IF THERE is one thing we Irish are good at -- no, not good at, absolutely genius at -- it is turning our great misfortunes into great art. In fact, if you only glance backwards at history you will notice that the greater the misfortunes, the greater the art they have engendered.

And although much of the art takes the form of deeply sorrowful songs and poems, a lot of it is very funny. Flann O'Brien's An Beal Bocht is absolutely hysterical, and to my mind it is this ability to find not only humour but sophisticated humour at that in subjects like poverty, starvation, oppression and whatever else the Good Lord throws at us that makes us such a great nation.

We may not be quite as oppressed or deprived these days as we once were. But we are having hard times. And there is no doubt that a certain amount of corruption and greed has contributed to the recession that we are now experiencing. And there is absolutely no doubting the fact that many people are suffering horribly as a result of this crisis. But as always, where there is tragedy, an Irish man sees the funny side.

Ruadhan Mac Eoin is a friend of mine (another thing we Irish are great at is helping our friends) who has invented a board game called Namarama which, as the name suggests, is based on the current situation. It is a snakes and ladders-type board game in which each player gets to be a property developer. The aim of the game is to offload your devalued property as quickly as you can, while availing of every opportunity to get one over on your opponents. As you progress towards the 'Nirvana of Nama', you pick up a series of 'Tribunal' cards, which very much reflect the goings-on that have occurred in actual tribunals. Good things can happen to you, for instance, you can get agricultural lands rezoned for development; and bad things can happen -- you may have bought a land bank but some little old lady may be sitting on a slice of property bang in the middle of it.

Obviously Christmas is the time of year for board games, and so it was an opportune moment to come up with such a game. And because I like Monopoly, I was more than willing to try it out. My family, friends, and I all found it was extremely funny, as you might expect. But weirdly, as a result of playing the game, I began to develop tremendous sympathy for the property developers, having had a chance to be a property developer myself for a few hours. When I had agricultural land that could be made more valuable by rezoning, my natural instinct was to see if I could not give somebody a brown envelope to make that happen. And I was more than willing to get rid of a rare species if it was spoiling my plans for a housing estate.

Luckily I am not the owner of any property, so I can't be corrupted in that way. But I suspected that some of the dodgy things that the property developers get up to might actually be based on reality.

I asked Ruadhan how much of the game was based on fact.

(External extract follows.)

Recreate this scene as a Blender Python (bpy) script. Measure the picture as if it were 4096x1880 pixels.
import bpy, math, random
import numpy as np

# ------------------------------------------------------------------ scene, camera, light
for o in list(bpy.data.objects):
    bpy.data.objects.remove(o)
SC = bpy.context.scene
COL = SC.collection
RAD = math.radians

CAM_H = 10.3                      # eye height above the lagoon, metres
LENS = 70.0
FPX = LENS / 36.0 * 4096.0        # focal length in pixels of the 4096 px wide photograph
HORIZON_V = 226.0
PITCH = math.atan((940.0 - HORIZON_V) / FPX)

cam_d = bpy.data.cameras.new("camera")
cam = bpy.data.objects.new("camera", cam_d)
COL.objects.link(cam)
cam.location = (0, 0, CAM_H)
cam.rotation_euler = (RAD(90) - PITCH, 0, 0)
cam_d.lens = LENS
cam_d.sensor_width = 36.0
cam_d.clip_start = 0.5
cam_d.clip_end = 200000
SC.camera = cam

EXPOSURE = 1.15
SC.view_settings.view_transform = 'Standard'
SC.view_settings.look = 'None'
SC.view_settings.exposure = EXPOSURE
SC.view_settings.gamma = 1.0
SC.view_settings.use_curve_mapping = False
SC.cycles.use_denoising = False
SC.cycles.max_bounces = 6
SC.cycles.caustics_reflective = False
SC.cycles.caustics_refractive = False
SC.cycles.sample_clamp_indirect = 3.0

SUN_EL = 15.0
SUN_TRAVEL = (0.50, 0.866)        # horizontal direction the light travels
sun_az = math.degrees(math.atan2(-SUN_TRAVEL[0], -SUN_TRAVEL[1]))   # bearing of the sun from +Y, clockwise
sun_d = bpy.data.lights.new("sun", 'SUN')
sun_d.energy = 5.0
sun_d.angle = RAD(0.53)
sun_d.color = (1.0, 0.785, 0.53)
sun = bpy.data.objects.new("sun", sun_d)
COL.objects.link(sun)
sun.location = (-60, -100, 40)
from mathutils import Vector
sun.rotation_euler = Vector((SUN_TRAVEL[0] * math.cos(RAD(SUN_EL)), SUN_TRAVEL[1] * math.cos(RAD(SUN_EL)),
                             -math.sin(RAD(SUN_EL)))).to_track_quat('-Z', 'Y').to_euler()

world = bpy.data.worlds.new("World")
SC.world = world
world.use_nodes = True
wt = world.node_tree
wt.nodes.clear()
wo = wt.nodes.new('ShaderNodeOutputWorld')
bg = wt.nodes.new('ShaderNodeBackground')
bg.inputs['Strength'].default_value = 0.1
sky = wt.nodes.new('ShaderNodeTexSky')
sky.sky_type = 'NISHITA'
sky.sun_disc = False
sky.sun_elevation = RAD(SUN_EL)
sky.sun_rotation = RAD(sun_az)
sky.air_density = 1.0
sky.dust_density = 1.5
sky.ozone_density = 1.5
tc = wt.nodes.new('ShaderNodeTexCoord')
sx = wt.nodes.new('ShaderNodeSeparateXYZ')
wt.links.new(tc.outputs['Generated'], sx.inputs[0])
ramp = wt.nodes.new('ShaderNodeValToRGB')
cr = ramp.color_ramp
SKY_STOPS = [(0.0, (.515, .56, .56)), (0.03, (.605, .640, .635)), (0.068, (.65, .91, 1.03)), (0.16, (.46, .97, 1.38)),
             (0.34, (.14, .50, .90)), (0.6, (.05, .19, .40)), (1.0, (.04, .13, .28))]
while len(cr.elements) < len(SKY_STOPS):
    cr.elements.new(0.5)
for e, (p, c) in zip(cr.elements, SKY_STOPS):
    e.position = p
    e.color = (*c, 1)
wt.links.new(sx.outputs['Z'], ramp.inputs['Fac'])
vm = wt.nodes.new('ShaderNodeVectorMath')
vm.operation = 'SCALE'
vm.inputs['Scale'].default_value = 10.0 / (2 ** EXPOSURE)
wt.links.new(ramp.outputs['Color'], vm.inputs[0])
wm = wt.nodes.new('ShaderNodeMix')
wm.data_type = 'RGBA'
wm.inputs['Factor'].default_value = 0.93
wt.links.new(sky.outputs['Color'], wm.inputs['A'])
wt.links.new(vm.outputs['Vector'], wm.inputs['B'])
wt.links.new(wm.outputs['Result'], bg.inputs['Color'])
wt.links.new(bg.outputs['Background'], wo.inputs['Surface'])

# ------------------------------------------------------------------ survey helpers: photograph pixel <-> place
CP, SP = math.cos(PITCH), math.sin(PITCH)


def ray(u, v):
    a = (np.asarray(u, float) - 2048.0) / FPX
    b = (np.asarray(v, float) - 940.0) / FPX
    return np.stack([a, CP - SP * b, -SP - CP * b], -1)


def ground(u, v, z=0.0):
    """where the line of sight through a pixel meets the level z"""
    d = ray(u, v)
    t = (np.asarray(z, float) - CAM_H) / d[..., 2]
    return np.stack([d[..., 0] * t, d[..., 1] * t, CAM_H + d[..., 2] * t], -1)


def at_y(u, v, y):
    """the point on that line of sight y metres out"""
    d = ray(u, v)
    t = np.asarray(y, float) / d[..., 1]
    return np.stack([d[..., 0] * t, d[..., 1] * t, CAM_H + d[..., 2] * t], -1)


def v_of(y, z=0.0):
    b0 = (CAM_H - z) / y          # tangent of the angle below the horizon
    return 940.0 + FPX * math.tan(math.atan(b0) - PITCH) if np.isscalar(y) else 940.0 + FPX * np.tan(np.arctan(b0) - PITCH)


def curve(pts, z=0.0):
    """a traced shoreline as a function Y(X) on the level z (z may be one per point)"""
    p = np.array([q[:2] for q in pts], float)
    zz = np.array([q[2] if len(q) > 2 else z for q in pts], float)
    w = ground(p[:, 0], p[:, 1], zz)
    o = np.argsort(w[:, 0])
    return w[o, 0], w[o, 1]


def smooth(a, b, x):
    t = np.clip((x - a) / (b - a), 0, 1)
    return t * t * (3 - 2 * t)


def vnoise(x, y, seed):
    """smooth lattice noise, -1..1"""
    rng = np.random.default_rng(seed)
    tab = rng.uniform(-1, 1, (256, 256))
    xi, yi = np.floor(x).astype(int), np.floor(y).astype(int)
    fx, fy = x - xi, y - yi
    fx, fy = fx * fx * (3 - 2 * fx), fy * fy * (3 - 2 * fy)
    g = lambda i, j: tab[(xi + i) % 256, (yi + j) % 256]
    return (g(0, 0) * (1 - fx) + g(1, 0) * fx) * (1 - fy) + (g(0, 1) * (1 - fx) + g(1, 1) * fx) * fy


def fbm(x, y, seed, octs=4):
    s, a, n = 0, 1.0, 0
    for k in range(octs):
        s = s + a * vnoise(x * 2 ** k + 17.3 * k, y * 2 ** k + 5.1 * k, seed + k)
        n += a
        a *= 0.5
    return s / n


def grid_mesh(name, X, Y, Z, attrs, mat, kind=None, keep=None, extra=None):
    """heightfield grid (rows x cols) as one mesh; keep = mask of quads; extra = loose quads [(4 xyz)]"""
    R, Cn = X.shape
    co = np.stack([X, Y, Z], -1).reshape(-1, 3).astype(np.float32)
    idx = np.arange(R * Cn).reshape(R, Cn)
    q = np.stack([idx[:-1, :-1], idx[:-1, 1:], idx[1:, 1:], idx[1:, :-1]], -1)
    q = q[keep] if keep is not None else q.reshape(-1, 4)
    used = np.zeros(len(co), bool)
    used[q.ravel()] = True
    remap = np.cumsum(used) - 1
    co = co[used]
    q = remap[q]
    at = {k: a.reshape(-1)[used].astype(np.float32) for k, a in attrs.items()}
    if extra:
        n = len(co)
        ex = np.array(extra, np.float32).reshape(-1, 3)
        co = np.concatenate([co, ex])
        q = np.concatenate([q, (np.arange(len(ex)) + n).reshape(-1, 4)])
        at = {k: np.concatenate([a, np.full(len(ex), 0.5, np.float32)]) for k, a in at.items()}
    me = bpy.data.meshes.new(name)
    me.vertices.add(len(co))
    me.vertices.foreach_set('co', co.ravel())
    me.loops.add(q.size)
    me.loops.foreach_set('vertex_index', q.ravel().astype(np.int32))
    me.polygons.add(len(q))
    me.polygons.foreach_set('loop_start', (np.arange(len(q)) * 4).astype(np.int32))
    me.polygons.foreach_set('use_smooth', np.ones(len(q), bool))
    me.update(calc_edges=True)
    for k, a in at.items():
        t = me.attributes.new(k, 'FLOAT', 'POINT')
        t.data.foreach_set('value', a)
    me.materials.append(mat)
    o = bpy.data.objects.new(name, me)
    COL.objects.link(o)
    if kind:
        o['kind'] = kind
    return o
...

"While some people might see some similarities between real life and the events depicted in the game, the events are completely fictitious! And any resemblance to real events is purely coincidental!" he says with a laugh.

Ruadhan has been working as a journalist specialising in planning and environmental issues for a number of years, and has been aware of the various stunts, wheezes and scams that were pulled over the years.

"While the game is all a bit of fun, I have an underlying concern that if we don't learn from the mess that the country is in, we will repeat it," he says. "The current crisis was predicted by environmentalists and economists because the damage to the economy was the result of a misappropriation of limited environmental resources."

Ruadhan believes that we could learn from other European countries and have a system that is more fair and less corrupt.

"In Amsterdam, the state owns 90 per cent of the land and leases it on 100-year leases. This largely changes the relationship between the stakeholder and the land entirely, as it removes false speculation," he says.

"In the old days, the game was about collecting property, now the game is about getting rid of your property, which was what gave me the idea. I made a board game for my friends and it got such a great response that I had to go into production, and we have already sold out the first run, with more in production."

I wondered if he is happy to have found a way to make money during the recession?

"I share the disappointment that what started out 15 years ago as good economic progress ended up as totally unsustainable," he says.

"While everyone else was making money out of the bubble, I was giving out. It would be ironic if now that people think there is no money to be made, I might get rich out of the recession!"

He is also optimistic for Ireland's recovery.

"We will get through this. Nama is the chickens coming home to roost and no doubt there are developers out there building the coops," he says.